**TASK TO COMPLETE**
Would you transcribe all of the data exactly, down to the last character?

**DATA PROVIDED**
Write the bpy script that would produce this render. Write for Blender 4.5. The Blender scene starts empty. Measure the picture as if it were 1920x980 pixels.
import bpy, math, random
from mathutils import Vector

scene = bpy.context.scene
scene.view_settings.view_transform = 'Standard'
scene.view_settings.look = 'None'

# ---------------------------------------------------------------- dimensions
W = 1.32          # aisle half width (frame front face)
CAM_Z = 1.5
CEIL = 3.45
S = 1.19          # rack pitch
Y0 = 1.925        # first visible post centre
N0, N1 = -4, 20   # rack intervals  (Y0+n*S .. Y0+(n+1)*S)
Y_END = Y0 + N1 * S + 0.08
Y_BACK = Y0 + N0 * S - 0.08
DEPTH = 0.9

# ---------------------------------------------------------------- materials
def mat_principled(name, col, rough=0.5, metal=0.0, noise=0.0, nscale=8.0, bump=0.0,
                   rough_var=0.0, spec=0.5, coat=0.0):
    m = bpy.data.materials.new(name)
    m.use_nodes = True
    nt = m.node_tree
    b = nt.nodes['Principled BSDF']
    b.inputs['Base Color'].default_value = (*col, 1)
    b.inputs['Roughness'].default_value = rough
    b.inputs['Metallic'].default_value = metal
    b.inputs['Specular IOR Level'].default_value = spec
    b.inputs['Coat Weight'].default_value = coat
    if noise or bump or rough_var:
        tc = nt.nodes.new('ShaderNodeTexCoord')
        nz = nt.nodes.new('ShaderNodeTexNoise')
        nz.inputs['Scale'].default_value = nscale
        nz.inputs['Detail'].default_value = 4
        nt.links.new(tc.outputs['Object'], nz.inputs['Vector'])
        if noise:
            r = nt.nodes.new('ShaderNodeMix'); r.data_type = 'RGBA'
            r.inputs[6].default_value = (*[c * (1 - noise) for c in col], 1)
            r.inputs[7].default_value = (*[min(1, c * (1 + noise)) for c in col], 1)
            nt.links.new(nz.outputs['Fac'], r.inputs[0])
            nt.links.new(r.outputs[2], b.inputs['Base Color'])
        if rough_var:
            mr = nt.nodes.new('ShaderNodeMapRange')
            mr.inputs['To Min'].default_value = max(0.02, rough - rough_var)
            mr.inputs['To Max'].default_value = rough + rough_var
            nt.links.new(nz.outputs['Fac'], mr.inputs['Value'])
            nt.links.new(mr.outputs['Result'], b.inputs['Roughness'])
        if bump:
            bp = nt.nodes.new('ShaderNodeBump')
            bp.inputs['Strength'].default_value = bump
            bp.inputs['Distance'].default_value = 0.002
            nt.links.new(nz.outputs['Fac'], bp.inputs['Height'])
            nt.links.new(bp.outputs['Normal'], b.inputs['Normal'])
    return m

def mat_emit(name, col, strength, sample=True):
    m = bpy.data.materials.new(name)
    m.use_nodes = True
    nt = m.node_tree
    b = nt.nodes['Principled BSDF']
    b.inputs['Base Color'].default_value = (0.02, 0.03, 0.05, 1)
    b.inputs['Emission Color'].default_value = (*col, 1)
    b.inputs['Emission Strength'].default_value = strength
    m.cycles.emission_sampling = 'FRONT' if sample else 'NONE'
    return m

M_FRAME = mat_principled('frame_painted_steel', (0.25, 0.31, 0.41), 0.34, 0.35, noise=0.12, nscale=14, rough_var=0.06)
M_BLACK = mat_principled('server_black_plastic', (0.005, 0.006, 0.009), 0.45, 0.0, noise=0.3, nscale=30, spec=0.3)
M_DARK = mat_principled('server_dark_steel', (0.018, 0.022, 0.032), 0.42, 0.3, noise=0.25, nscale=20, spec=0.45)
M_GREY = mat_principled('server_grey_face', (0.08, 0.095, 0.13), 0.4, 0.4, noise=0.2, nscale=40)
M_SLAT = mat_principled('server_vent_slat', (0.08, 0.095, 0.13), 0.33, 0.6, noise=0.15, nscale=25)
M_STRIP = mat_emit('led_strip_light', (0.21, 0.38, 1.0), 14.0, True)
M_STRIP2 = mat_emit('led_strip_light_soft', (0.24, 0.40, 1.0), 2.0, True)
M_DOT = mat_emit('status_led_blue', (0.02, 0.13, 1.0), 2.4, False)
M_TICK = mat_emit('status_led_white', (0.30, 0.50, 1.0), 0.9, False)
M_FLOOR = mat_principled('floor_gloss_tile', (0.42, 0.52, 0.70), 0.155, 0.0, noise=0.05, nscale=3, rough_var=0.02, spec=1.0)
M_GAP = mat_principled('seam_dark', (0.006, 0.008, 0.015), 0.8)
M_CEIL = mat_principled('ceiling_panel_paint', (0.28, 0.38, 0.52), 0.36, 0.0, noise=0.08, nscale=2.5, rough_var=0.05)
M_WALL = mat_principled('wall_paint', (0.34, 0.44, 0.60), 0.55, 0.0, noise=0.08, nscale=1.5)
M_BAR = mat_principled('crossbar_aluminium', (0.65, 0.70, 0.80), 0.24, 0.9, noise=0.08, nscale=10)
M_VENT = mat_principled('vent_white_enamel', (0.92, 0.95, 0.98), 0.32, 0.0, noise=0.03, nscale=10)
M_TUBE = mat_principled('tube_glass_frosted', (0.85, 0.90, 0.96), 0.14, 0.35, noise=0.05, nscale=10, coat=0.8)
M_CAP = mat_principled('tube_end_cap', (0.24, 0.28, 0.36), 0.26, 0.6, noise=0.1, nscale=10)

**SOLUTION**
Write the bpy script that would produce this render. Write for Blender 4.5. The Blender scene starts empty. Measure the picture as if it were 1920x980 pixels.
import bpy, math, random
from mathutils import Vector

scene = bpy.context.scene
scene.view_settings.view_transform = 'Standard'
scene.view_settings.look = 'None'

# ---------------------------------------------------------------- dimensions
W = 1.32          # aisle half width (frame front face)
CAM_Z = 1.5
CEIL = 3.45
S = 1.19          # rack pitch
Y0 = 1.925        # first visible post centre
N0, N1 = -4, 20   # rack intervals  (Y0+n*S .. Y0+(n+1)*S)
Y_END = Y0 + N1 * S + 0.08
Y_BACK = Y0 + N0 * S - 0.08
DEPTH = 0.9

# ---------------------------------------------------------------- materials
def mat_principled(name, col, rough=0.5, metal=0.0, noise=0.0, nscale=8.0, bump=0.0,
                   rough_var=0.0, spec=0.5, coat=0.0):
    m = bpy.data.materials.new(name)
    m.use_nodes = True
    nt = m.node_tree
    b = nt.nodes['Principled BSDF']
    b.inputs['Base Color'].default_value = (*col, 1)
    b.inputs['Roughness'].default_value = rough
    b.inputs['Metallic'].default_value = metal
    b.inputs['Specular IOR Level'].default_value = spec
    b.inputs['Coat Weight'].default_value = coat
    if noise or bump or rough_var:
        tc = nt.nodes.new('ShaderNodeTexCoord')
        nz = nt.nodes.new('ShaderNodeTexNoise')
        nz.inputs['Scale'].default_value = nscale
        nz.inputs['Detail'].default_value = 4
        nt.links.new(tc.outputs['Object'], nz.inputs['Vector'])
        if noise:
            r = nt.nodes.new('ShaderNodeMix'); r.data_type = 'RGBA'
            r.inputs[6].default_value = (*[c * (1 - noise) for c in col], 1)
            r.inputs[7].default_value = (*[min(1, c * (1 + noise)) for c in col], 1)
            nt.links.new(nz.outputs['Fac'], r.inputs[0])
            nt.links.new(r.outputs[2], b.inputs['Base Color'])
        if rough_var:
            mr = nt.nodes.new('ShaderNodeMapRange')
            mr.inputs['To Min'].default_value = max(0.02, rough - rough_var)
            mr.inputs['To Max'].default_value = rough + rough_var
            nt.links.new(nz.outputs['Fac'], mr.inputs['Value'])
            nt.links.new(mr.outputs['Result'], b.inputs['Roughness'])
        if bump:
            bp = nt.nodes.new('ShaderNodeBump')
            bp.inputs['Strength'].default_value = bump
            bp.inputs['Distance'].default_value = 0.002
            nt.links.new(nz.outputs['Fac'], bp.inputs['Height'])
            nt.links.new(bp.outputs['Normal'], b.inputs['Normal'])
    return m

def mat_emit(name, col, strength, sample=True):
    m = bpy.data.materials.new(name)
    m.use_nodes = True
    nt = m.node_tree
    b = nt.nodes['Principled BSDF']
    b.inputs['Base Color'].default_value = (0.02, 0.03, 0.05, 1)
    b.inputs['Emission Color'].default_value = (*col, 1)
    b.inputs['Emission Strength'].default_value = strength
    m.cycles.emission_sampling = 'FRONT' if sample else 'NONE'
    return m

M_FRAME = mat_principled('frame_painted_steel', (0.25, 0.31, 0.41), 0.34, 0.35, noise=0.12, nscale=14, rough_var=0.06)
M_BLACK = mat_principled('server_black_plastic', (0.005, 0.006, 0.009), 0.45, 0.0, noise=0.3, nscale=30, spec=0.3)
M_DARK = mat_principled('server_dark_steel', (0.018, 0.022, 0.032), 0.42, 0.3, noise=0.25, nscale=20, spec=0.45)
M_GREY = mat_principled('server_grey_face', (0.08, 0.095, 0.13), 0.4, 0.4, noise=0.2, nscale=40)
M_SLAT = mat_principled('server_vent_slat', (0.08, 0.095, 0.13), 0.33, 0.6, noise=0.15, nscale=25)
M_STRIP = mat_emit('led_strip_light', (0.21, 0.38, 1.0), 14.0, True)
M_STRIP2 = mat_emit('led_strip_light_soft', (0.24, 0.40, 1.0), 2.0, True)
M_DOT = mat_emit('status_led_blue', (0.02, 0.13, 1.0), 2.4, False)
M_TICK = mat_emit('status_led_white', (0.30, 0.50, 1.0), 0.9, False)
M_FLOOR = mat_principled('floor_gloss_tile', (0.42, 0.52, 0.70), 0.155, 0.0, noise=0.05, nscale=3, rough_var=0.02, spec=1.0)
M_GAP = mat_principled('seam_dark', (0.006, 0.008, 0.015), 0.8)
M_CEIL = mat_principled('ceiling_panel_paint', (0.28, 0.38, 0.52), 0.36, 0.0, noise=0.08, nscale=2.5, rough_var=0.05)
M_WALL = mat_principled('wall_paint', (0.34, 0.44, 0.60), 0.55, 0.0, noise=0.08, nscale=1.5)
M_BAR = mat_principled('crossbar_aluminium', (0.65, 0.70, 0.80), 0.24, 0.9, noise=0.08, nscale=10)
M_VENT = mat_principled('vent_white_enamel', (0.92, 0.95, 0.98), 0.32, 0.0, noise=0.03, nscale=10)
M_TUBE = mat_principled('tube_glass_frosted', (0.85, 0.90, 0.96), 0.14, 0.35, noise=0.05, nscale=10, coat=0.8)
M_CAP = mat_principled('tube_end_cap', (0.24, 0.28, 0.36), 0.26, 0.6, noise=0.1, nscale=10)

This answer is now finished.